As of the book closure date for the AGM: March 29, 2026

Title Name or Corporation Name No. of shares held on transfer suspension date
No. of Ordinary Shares Percentage (%)
Chairman Chia Chao Investment Inc.
Representative: Chien Leo Ming Tz 45,723,836 19.32
Director WYC God-loving Foundation
for Charity
Representative: Wu, Shun-I 35,292,065 14.91
Director WYC God-loving Foundation
for Charity
Representative: Lee, Kai-Tien 35,292,065 14.91
Independent Director Kao, Tien-Ching 0 0
Independent Director Chen, Min-Pen 0 0
Independent Director Wang, Cheng-Wei 0 0
Independent Director Hsu, Chin-Hsin 0 0
Total 81,015,901 34.24

【Appendix 5】

Other Notes

Notes about agenda proposal and nomination handling instructions by shareholders for 2026 Annual General Meeting:

  1. Pursuant to Articles 172-1 and 192-1 of the Company Act, shareholders holding 1% or more of the total number of issued shares of the Company may submit in writing proposals for the Annual General Meeting and nominations for independent director candidates.

  2. Proposal:

Each shareholder may submit only one proposal, and the content of each proposal shall not exceed 300 words; otherwise, the proposal will not be included in the agenda.

Nomination content:

The nominating shareholder shall attach the name, education, experience, letter of commitment of the nominee who is willing to be a director after being elected, a statement that there are no circumstances stipulated in Article 30 of the Company Law and other relevant supporting documents, and the number of nominated candidates shall not exceed the number of independent directors to be elected, and those who exceed the number of candidates to be elected will not be included in the list of candidates for independent directors.
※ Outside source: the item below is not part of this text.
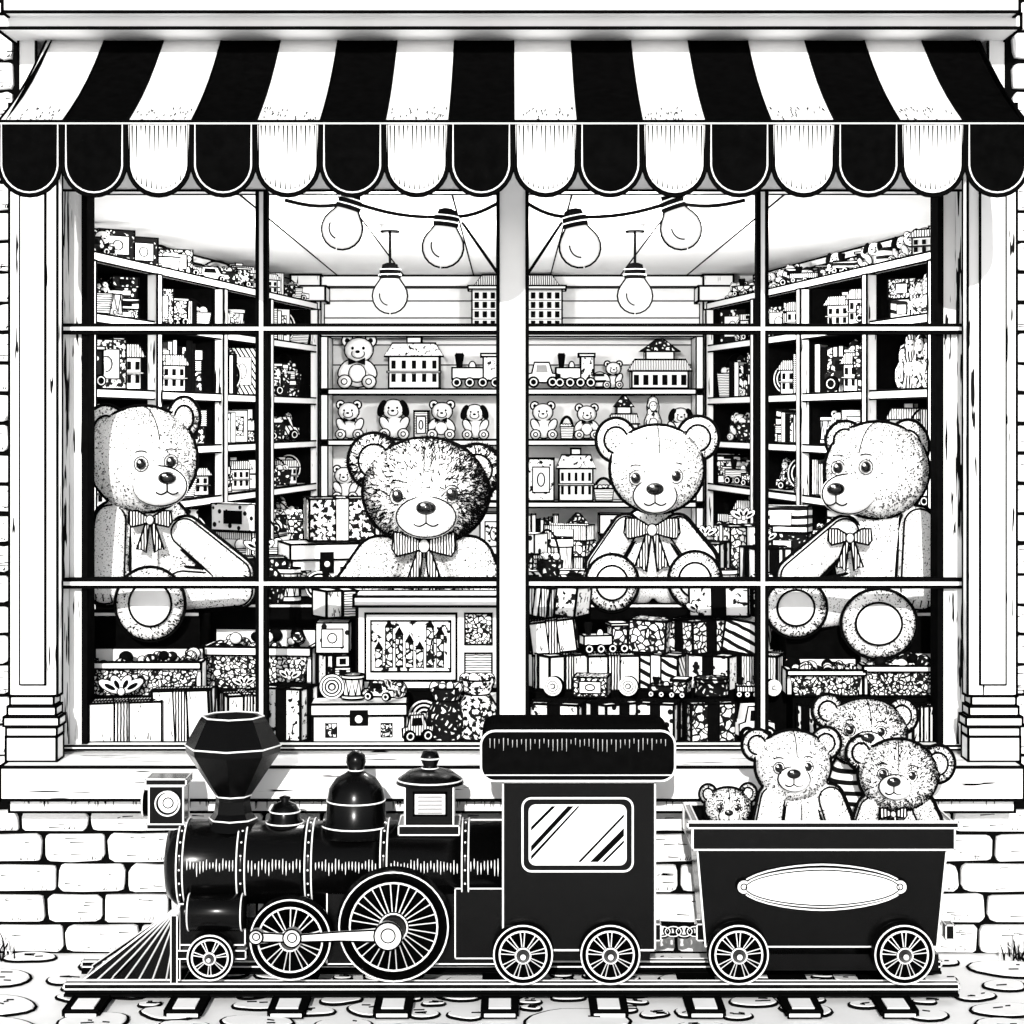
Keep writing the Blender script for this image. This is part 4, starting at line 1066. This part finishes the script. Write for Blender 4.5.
W4.head(728, 808, -6, 23, 20, [(708, 794, 8, 9), (748, 793, 8, 9)], [(720, 808), (737, 808)], (729, 816, 11, 8), (729, 813, 4.5), 0, 400, 3, .2, 3); W4.done()

# ================================================================ GRASS
rr = random.Random(9)
for cx in (xf(4, -.1), xf(1014, -.1)):
    b = B()
    for i in range(22):
        x = cx+rr.gauss(0, .035); y = -.17+rr.uniform(-.04, .03); h = rr.uniform(.03, .10); dx = rr.uniform(-.03, .03)
        b.tube([(x, y, 0), (x+dx*.4, y, h*.6), (x+dx, y-.01, h)], [.003, .0025, .0006], 'ink' if i % 2 else 'white', n=4)
    b.obj('grass_tuft')

# ================================================================ LIGHT / WORLD / CAMERA
el, az = math.radians(19), math.radians(4)
dirv = Vector((math.sin(az)*math.cos(el), math.cos(az)*math.cos(el), -math.sin(el)))
sun = bpy.data.lights.new('sun', 'SUN'); sun.energy = 5; sun.angle = math.radians(.5); sun.color = (1, .985, .96)
o = bpy.data.objects.new('sun', sun); bpy.context.scene.collection.objects.link(o); o.rotation_euler = dirv.to_track_quat('-Z', 'Y').to_euler(); o.location = (-3, -10, 6)
w = bpy.data.worlds.new('World'); bpy.context.scene.world = w; w.use_nodes = True; nt = w.node_tree
sky = nt.nodes.new('ShaderNodeTexSky'); sky.sky_type = 'NISHITA'; sky.sun_disc = False; sky.sun_elevation = el; sky.sun_rotation = math.radians(180)+az
hs = nt.nodes.new('ShaderNodeHueSaturation'); hs.inputs['Saturation'].default_value = .12
bg = nt.nodes['Background']; bg.inputs['Strength'].default_value = .15
nt.links.new(sky.outputs[0], hs.inputs['Color']); nt.links.new(hs.outputs[0], bg.inputs['Color'])
cam = bpy.data.cameras.new('camera'); co = bpy.data.objects.new('camera', cam); bpy.context.scene.collection.objects.link(co)
co.location = (0, -D, EYE); co.rotation_euler = (math.radians(90), 0, 0)
cam.sensor_width = 36; cam.lens = 36*2000/1024; cam.shift_y = -92/1024; cam.clip_end = 500
sc = bpy.context.scene; sc.camera = co
sc.view_settings.view_transform = 'Standard'; sc.view_settings.look = 'None'; sc.view_settings.exposure = 0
  1. The Company made a public announcement on the Market Observation Post System (MOPS) in accordance with the law. The period for accepting shareholder proposals and nominations of independent director candidates for the Annual General Meeting is from March 20 to March 30, 2026 (submissions sent by registered mail shall be deemed received upon delivery).

  2. The Company did not receive any shareholder proposals or nominations.